Tu filosofía de los sentidos me ha abierto la puerta a la llama y revelación de lo pequeño. Lamento decirte que la academia se resiste a concebir tu razón poética como razón creadora a través de la cual podemos pensar y estar en el mundo de forma diferente,  involucrando a hombres y mujeres fieles a lo que ven, a lo que viven, a lo que sienten y a la palabra. Sé que nos iría mejor uniendo el pensamiento, la vida, las emociones y los gestos. Tu pensamiento dará luz a la oscuridad de la vida humana, algunos ya estamos trabajando en ello, escuchando la parte oculta-invisible ignorada, dando voz a la intuición, sin que sea necesaria clasificarla.
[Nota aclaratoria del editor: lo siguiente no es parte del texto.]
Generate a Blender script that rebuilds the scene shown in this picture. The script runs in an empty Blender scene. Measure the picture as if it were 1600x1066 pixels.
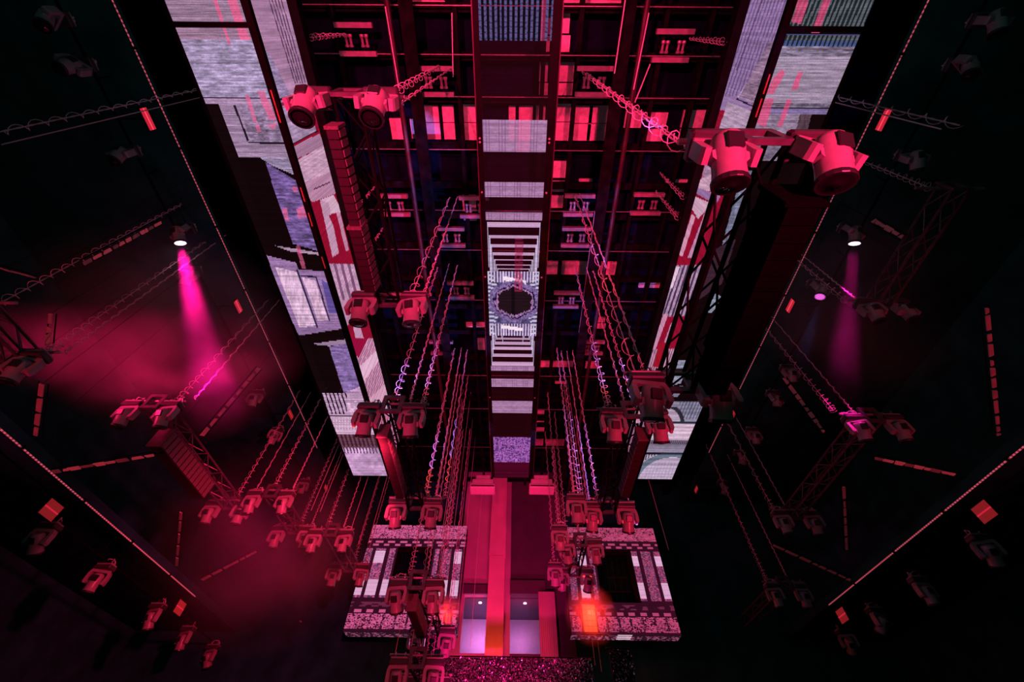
import bpy, math, random
import numpy as np
from mathutils import Vector, Matrix

random.seed(7)
rng = np.random.default_rng(7)
C = bpy.context.scene.collection
sc = bpy.context.scene
CZ = 1.6                                   # eye height above the dance floor
F = 639.0                                  # focal length in pixels of the 1600x1066 frame

# ------------------------------------------------------------------ camera
def _n(v):
    v = np.array(v, float); return v / np.linalg.norm(v)
_Z = _n((8, 498, -F)); _Y = np.array((-6, -820, -F), float)
_Y = _n(_Y - _Z * np.dot(_Y, _Z)); _X = np.cross(_Y, _Z)
MC = np.array([_X, _Y, _Z])                # camera -> world
cam = bpy.data.cameras.new('camera'); cam.sensor_width = 36.0; cam.lens = F / 1600 * 36
cam.clip_start = 0.05; cam.clip_end = 200
co = bpy.data.objects.new('camera', cam); C.objects.link(co)
co.matrix_world = Matrix.Translation((0, 0, CZ)) @ Matrix([list(r) for r in MC]).to_4x4()
sc.camera = co

# ------------------------------------------------------------------ world, exposure, lights and added washes
w = bpy.data.worlds.new('world'); sc.world = w; w.use_nodes = True
w.node_tree.nodes['Background'].inputs[0].default_value = (0.10, 0.36, 0.30, 1)
w.node_tree.nodes['Background'].inputs[1].default_value = 0.10
sc.view_settings.view_transform = 'Standard'; sc.view_settings.look = 'None'
sc.view_settings.exposure = 0.0; sc.view_settings.gamma = 1.0; sc.view_settings.use_curve_mapping = False
try:
    sc.cycles.use_denoising = True
    sc.cycles.max_bounces = 6; sc.cycles.transparent_max_bounces = 12; sc.cycles.volume_bounces = 0
    sc.cycles.sample_clamp_indirect = 4; sc.cycles.volume_step_rate = 2.0; sc.cycles.volume_max_steps = 96
except Exception:
    pass

def light(name, kind, loc, col, power, target=None, size=50, blend=.5, radius=.1):
    l = bpy.data.lights.new(name, kind); l.color = col; l.energy = power
    l.shadow_soft_size = radius
    if kind == 'SPOT':
        l.spot_size = math.radians(size); l.spot_blend = blend
    o = bpy.data.objects.new(name, l); C.objects.link(o); o.location = loc
    if target is not None:
        o.rotation_euler = (Vector(target) - Vector(loc)).to_track_quat('-Z', 'Y').to_euler()
    return o
RED = (1.0, .016, .085); PINK = (1.0, .018, .115); MAG = (1.0, .01, .38); ORG = (1.0, .07, .015); STG = (1.0, .008, .19); VIO = (.34, .2, 1.0)
# washes added out of view on the dance floor to redden the rig
ADDED_WASH = [((-2.6, -3.0, .5), (-.4, 2.4, 12.0), PINK, 10500, 56), ((3.4, -2.6, .5), (.7, 3.0, 11.0), PINK, 6000, 54),
        ((-4.6, 3.0, .5), (-1.9, 8.5, 7.0), PINK, 3000, 46), ((4.6, 3.0, .5), (1.9, 8.5, 7.0), RED, 3000, 46),
        ((0.0, 8.5, .5), (-.4, 17.8, 9.8), STG, 4600, 42), ((-9.4, 2.0, .5), (-8.4, 6.6, 9.0), RED, 900, 54),
        ((9.4, 2.0, .5), (8.2, 6.8, 9.0), RED, 650, 54), ((-.6, 6.0, .5), (-2.1, 12.5, 5.6), RED, 1100, 30), ((.8, 6.0, .5), (2.2, 11.5, 7.4), RED, 900, 26)]

# ------------------------------------------------------------------ photo helpers: a pixel and a height (or depth) -> a place
def ray(u, v):
    return MC @ np.array(((u - 800) / F, (533 - v) / F, -1.0))
def P(u, v, h):
    d = ray(u, v); d = d * (h / d[2]); return Vector((d[0], d[1], CZ + h))
def PY(u, v, y):
    d = ray(u, v); d = d * (y / d[1]); return Vector((d[0], y, CZ + d[2]))
def pixa(x, y, z):
    q = np.stack(np.broadcast_arrays(x, y, np.asarray(z, float) - CZ), -1) @ MC
    return 800 + F * q[..., 0] / -q[..., 2], 533 - F * q[..., 1] / -q[..., 2]
def pix(p):
    q = MC.T @ (np.array(p, float) - np.array((0, 0, CZ)))
    return 800 + F * q[0] / -q[2], 533 - F * q[1] / -q[2]
def station(v, h):                          # how far down the hall the row v lies at height h
    return P(797, v, h).y

# ------------------------------------------------------------------ materials
def lin(c):
    c = np.asarray(c, float) / 255.0
    return np.where(c <= .04045, c / 12.92, ((c + .055) / 1.055) ** 2.4)
MATS = {}
def mat(name, col, rough=.5, metal=0.0, noise=.0, scale=8.0, bump=.0, emit=None, estr=0.0, spec=.5):
    m = bpy.data.materials.new(name); m.use_nodes = True; nt = m.node_tree; b = nt.nodes['Principled BSDF']
    b.inputs['Roughness'].default_value = rough; b.inputs['Metallic'].default_value = metal
    b.inputs['Specular IOR Level'].default_value = spec
    tc = nt.nodes.new('ShaderNodeTexCoord'); nz = nt.nodes.new('ShaderNodeTexNoise')
    nz.inputs['Scale'].default_value = scale; nz.inputs['Detail'].default_value = 4
    nt.links.new(tc.outputs['Object'], nz.inputs['Vector'])
    rp = nt.nodes.new('ShaderNodeValToRGB')
    c = np.array(col)
    rp.color_ramp.elements[0].position = .3; rp.color_ramp.elements[1].position = .7
    rp.color_ramp.elements[0].color = (*(c * (1 - noise)), 1); rp.color_ramp.elements[1].color = (*np.minimum(1, c * (1 + noise)), 1)
    nt.links.new(nz.outputs['Fac'], rp.inputs['Fac']); nt.links.new(rp.outputs['Color'], b.inputs['Base Color'])
    if bump:
        bp = nt.nodes.new('ShaderNodeBump'); bp.inputs['Strength'].default_value = bump
        nt.links.new(nz.outputs['Fac'], bp.inputs['Height']); nt.links.new(bp.outputs['Normal'], b.inputs['Normal'])
    if emit is not None:
        b.inputs['Emission Color'].default_value = (*emit, 1); b.inputs['Emission Strength'].default_value = estr
    MATS[name] = m; return m
mat('black_paint', (.016, .017, .019), .75, noise=.3, spec=.2)
mat('wall_paint', (.012, .105, .085), .95, noise=.4, scale=1.5, spec=.1)
mat('deck_dark', (.004, .007, .018), .9, noise=.4, scale=3, spec=.02)
mat('steel_dark', (.05, .047, .052), .55, .3, noise=.4, scale=5)
mat('steel_beam', (.007, .0065, .008), .7, 0, noise=.6, scale=4, spec=.02)
mat('pipe_red', (.05, .025, .025), .5, .2, noise=.4, scale=4)
mat('galvanised', (.30, .27, .28), .4, .3, noise=.3, scale=10)
mat('board', (.80, .70, .66), .8, noise=.22, scale=9, bump=.2)
mat('truss_black', (.0045, .0045, .005), .5, 0, noise=.3, spec=.04)
mat('truss_grey', (.13, .12, .13), .35, .4, noise=.3)
mat('head_shell', (.34, .31, .32), .30, 0, noise=.08, scale=14)
mat('head_dark', (.02, .02, .022), .35)
mat('base_black', (.05, .048, .05), .4, noise=.2)
mat('lens', (.01, .01, .012), .08, 0, spec=.9)
mat('clamp', (.55, .53, .55), .3, .5)
mat('cable', (.82, .76, .80), .5, noise=.1)
mat('chain', (.62, .56, .59), .4, .1)
mat('speaker_side', (.014, .011, .010), .6, noise=.3)
mat('speaker_front', (.13, .10, .10), .6, noise=.3, scale=30)
mat('speaker_black', (.0025, .0025, .003), .8, noise=.3, spec=.01)
mat('stage_wall', (.36, .27, .30), .7, noise=.10, scale=1.2)
mat('stage_wall_dark', (.055, .04, .06), .7, noise=.12, scale=1.2)
mat('pilaster', (.55, .36, .38), .6, noise=.08, scale=2)
mat('room_wall', (.52, .50, .56), .7, noise=.05)
mat('unit_shell', (.60, .52, .54), .5, noise=.05)
mat('floor_paint', (.02, .02, .022), .45, noise=.3)
mat('spot_on', (.8, .8, .8), .3, emit=(1, .62, .9), estr=7)
mat('spot_dim', (.6, .3, .6), .3, emit=(.85, .12, .75), estr=1.1)
mat('red_panel', (.5, .05, .08), .5, noise=.1, emit=tuple(lin((215, 34, 62))), estr=.8)
mat('red_panel_dim', (.4, .05, .06), .5, noise=.1, emit=tuple(lin((128, 26, 30))), estr=.8)
mat('red_panel_core', (.6, .1, .1), .5, emit=tuple(lin((250, 78, 92))), estr=1.0)
mat('slat', (.5, .3, .3), .5, noise=.35, scale=3, emit=tuple(lin((150, 44, 56))), estr=.5)  # glow stands in for red light reflected by the slats
mat('slat_dim', (.4, .3, .3), .5, noise=.35, scale=3, emit=tuple(lin((86, 30, 36))), estr=.25)  # weaker copy of the same painted-in reflected light
mat('strobe', (.9, .3, .1), .4, noise=.2, scale=60, emit=(1.0, .085, .03), estr=1.0)
mat('sequin', (.9, .75, .86), .22, .85, noise=.4, scale=2)
mat('downlight', (.9, .8, .8), .3, emit=(1, .7, .9), estr=1.6)
mat('hoist_body', (.30, .26, .27), .5, noise=.2)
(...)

Occidente me cansa. Escindido el corazón de la razón, no me rindo; entonces desaparezco en el bosque, a desposeerme, a dejar de ser, a darlo todo, a detenerme y mirar. Sé que tú –aunque yo no muy bien- me comprendes siempre. Me has visto danzar por el bosque, dar vueltas y perderme hacia los claros. Me dejo, al igual que tú, ser movida por la luz. Y sabes que inevitablemente el juego de luz siempre nos lleva a la penumbra, desde donde se puede al fin pensar en calma. Sólo en la penumbra podemos entregarnos. Adoro la penumbra con la fuerza de lo que no puede comprenderse.

A todo esto, María, últimamente este país gira loco hacia el absurdo y la desorientación. El exilio vuelve a ser un péndulo angular. Tú que llegaste a sufrirlo y amarlo lo sabes. Hemos vuelto a olvidarnos de lo más importante quizás, el único proyecto por el que valga la pena vivir: ser persona. Nos advertiste del caos al que nos lleva no dirigir lo humano a la moral y a la vida. ¿Qué haremos con esta desorientación?
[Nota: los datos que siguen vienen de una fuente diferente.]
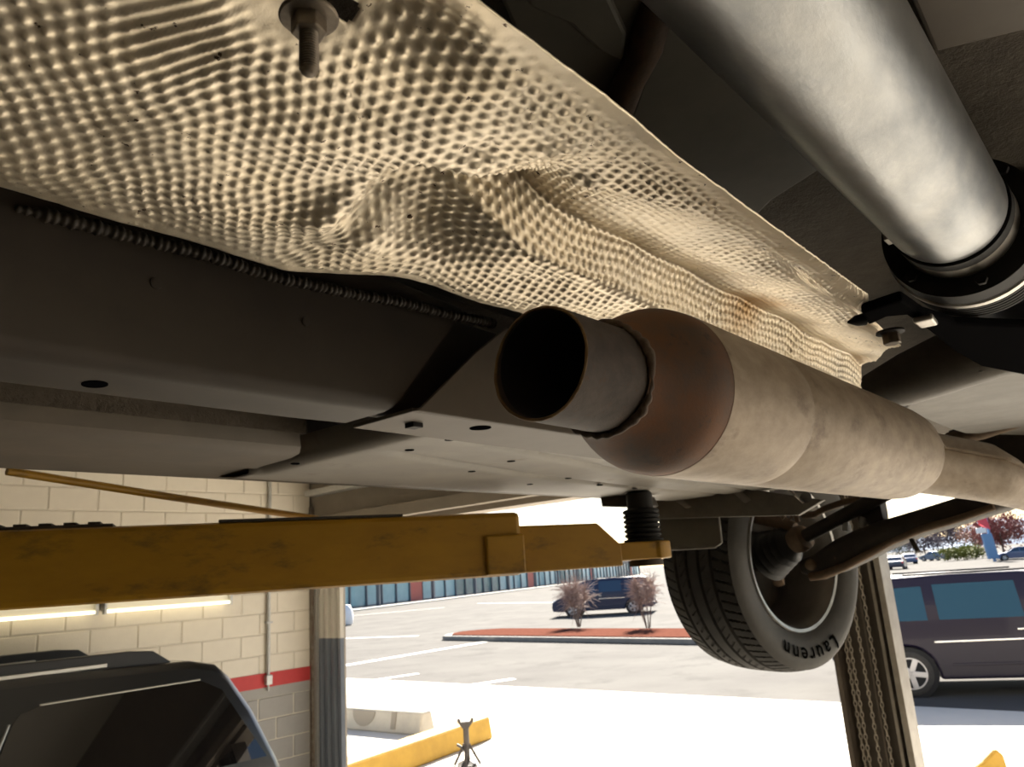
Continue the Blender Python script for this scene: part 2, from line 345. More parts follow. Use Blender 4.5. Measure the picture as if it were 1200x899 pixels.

No sé María, debería hablarte de usted pues de todos los árboles del bosque eres el único por el que he sabido que un árbol es una criatura mediadora entre el cielo y la tierra; que busca la luz y crece; que a fuerza de generosidad, de esa generosidad que ha creado esa sustancia limpia, fuerte y buena, que es la madera, se sobrevive en una suerte de humilde inmortalidad.

Por eso te digo que debería de haberte tratado de usted.

Siento que la aurora nos llama y me tengo que despedir de ti, bajo el recuerdo azul del mar, nuestro mar Mediterráneo. Le mer es bleue, entiêrament bleue…

Déjame evocarte, maestra, nombrarte en el silencio, pedirte que siempre estés aquí. Déjame también decirte que la intimidad es este modo inventado de quererte, descalza en el bosque, sintiendo como el tiempo penetra el amor en días de Afrodita -como éste- en los que todo comienza de nuevo.

Se hace tarde, y aunque es julio, afuera los árboles tiemblan de frío.